Contrast this with the billions of dollars that pour into US universities from Saudi Arabia and especially Qatar, specifically to influence them politically.
For a wealthy, connected and privileged man like Ken Roth, it is not enough to just move on when he doesn't get a job and find the next one (which he did, at another Ivy League school.) He has to use all of his expertise to get revenge at the people who insulted him: the dean at Harvard and the rich Zionist Jews whom he believes (with zero proof!) were behind the decision.
Campaigns take time. Roth had to find a reporter and a media outlet that would maximize the impact of his newest attack on Zionist Jews. And he found both with Michael Massey, a reporter who defended Walt and Mearsheimer's "Israel Lobby" book, and The Nation, which publishes outrageously anti-Israel articles that include boldfaced lies.
Roth made sure not only that they would promote his new jihad against the few Zionists left in academia - but that it would be a cover story.
Now the six month gap makes sense. Front page stories take time.
Note the irony of the illustration - Roth is the little guy, a victim of a God-like thumbs-down from Harvard. A little guy who has the connections to build a months-long campaign that gets him on the cover of The Nation!
The follow-on stories, some probably planted and the others naturally following what looks like news, were a fait accompli. So was his own account of the episode for The Guardian, where he again falsely claims that he didn't get the job "because of my criticism of Israel." That is not what The Nation reported.

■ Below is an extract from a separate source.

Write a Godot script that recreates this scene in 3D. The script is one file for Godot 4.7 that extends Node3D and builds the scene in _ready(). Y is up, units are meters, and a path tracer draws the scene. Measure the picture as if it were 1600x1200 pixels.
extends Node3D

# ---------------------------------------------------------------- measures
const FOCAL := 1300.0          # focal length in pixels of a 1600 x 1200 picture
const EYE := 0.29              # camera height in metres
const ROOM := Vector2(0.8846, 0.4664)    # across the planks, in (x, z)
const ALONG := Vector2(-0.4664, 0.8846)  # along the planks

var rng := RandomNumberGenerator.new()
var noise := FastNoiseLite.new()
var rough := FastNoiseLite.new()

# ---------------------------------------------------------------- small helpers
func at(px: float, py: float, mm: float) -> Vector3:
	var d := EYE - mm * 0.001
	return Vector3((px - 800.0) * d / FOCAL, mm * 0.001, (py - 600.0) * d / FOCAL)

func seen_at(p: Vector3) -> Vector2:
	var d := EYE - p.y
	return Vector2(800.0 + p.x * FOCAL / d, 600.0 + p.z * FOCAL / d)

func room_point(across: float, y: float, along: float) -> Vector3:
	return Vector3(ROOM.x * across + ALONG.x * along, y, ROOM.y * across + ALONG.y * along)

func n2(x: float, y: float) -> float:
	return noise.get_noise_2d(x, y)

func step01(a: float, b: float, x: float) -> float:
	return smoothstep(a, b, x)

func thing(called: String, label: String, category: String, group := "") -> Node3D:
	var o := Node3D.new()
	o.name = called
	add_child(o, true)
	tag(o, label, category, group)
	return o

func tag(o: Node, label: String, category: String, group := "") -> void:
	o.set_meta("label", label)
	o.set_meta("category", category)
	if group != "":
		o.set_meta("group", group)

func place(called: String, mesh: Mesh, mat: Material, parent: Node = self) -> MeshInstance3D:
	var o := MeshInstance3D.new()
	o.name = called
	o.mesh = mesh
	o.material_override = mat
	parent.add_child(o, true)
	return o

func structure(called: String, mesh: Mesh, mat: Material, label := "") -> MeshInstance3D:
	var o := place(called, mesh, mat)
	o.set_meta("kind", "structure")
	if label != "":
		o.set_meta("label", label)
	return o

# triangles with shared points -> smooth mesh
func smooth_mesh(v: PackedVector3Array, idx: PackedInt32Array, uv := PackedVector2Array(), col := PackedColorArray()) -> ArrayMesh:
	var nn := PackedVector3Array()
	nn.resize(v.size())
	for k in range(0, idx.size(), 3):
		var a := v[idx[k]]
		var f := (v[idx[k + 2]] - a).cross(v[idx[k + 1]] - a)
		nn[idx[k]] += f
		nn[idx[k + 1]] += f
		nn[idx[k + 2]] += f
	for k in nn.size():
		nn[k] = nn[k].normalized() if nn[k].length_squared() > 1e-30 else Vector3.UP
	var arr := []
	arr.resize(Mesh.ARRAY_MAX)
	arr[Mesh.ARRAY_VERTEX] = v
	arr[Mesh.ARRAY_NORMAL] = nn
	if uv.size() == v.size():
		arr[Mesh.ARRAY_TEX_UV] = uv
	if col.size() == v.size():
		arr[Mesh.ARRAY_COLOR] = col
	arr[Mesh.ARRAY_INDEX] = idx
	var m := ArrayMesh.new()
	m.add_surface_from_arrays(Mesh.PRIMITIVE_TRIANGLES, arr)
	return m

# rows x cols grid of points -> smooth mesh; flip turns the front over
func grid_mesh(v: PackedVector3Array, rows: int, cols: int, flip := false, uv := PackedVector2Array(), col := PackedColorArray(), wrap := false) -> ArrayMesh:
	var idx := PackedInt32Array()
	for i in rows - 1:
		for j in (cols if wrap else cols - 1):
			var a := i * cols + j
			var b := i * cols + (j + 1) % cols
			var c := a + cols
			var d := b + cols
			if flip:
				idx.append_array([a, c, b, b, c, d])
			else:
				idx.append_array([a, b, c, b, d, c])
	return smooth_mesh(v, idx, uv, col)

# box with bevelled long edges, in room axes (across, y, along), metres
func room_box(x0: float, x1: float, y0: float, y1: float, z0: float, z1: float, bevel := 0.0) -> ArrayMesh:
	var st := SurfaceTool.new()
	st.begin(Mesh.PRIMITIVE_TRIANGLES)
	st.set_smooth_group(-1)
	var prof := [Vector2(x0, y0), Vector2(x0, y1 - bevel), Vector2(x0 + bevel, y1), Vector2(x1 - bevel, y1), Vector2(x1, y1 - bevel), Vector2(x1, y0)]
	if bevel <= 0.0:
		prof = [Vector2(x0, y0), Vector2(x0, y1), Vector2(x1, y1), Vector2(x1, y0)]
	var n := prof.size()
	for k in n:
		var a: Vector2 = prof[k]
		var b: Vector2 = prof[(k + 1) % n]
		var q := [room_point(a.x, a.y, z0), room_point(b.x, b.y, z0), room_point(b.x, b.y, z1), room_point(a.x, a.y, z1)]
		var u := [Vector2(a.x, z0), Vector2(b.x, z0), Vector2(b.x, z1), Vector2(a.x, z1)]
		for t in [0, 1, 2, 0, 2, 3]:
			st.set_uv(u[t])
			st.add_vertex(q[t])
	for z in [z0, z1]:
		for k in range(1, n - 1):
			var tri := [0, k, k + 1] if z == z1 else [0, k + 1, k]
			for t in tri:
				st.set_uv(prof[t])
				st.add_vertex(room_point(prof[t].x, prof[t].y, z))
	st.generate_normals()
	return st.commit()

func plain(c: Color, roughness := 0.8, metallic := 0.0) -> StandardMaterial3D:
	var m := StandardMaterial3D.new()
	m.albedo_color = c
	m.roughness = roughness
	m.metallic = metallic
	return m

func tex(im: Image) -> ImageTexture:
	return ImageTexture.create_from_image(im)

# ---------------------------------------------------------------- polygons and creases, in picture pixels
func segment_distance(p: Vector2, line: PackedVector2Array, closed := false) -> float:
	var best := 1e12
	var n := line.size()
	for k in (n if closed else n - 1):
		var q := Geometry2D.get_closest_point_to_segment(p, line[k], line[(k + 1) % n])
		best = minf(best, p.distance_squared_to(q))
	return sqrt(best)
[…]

He can't stop lying when it comes to Israel.
Roth, with half a million Twitter followers, has plenty of clout to do his own direct promotion as well. And he is tweeting about this as much as he used to tweet his monomaniacal anti-Israel campaigns.
And now he claims that this carefully choreographed campaign has created an "uproar." He's trying to make it self-fulfilling prophecy.
As with the AirBnB campaign, the Harvard story is based on an inversion of reality. Boycotting only Jewish-owned businesses really is discrimination, and not allowing universities full latitude in hiring staff is itself a violation of academic freedom.
Ken Roth is not the victim of an all-powerful Zionist lobby. He is a vindictive, pathetic yet extraordinarily privileged antisemite who has carefully plotted his revenge at the rich Jews whom he thinks sabotaged the only job in the world he felt was worthy of him.
And his actions today prove that Harvard was quite right in rejecting him.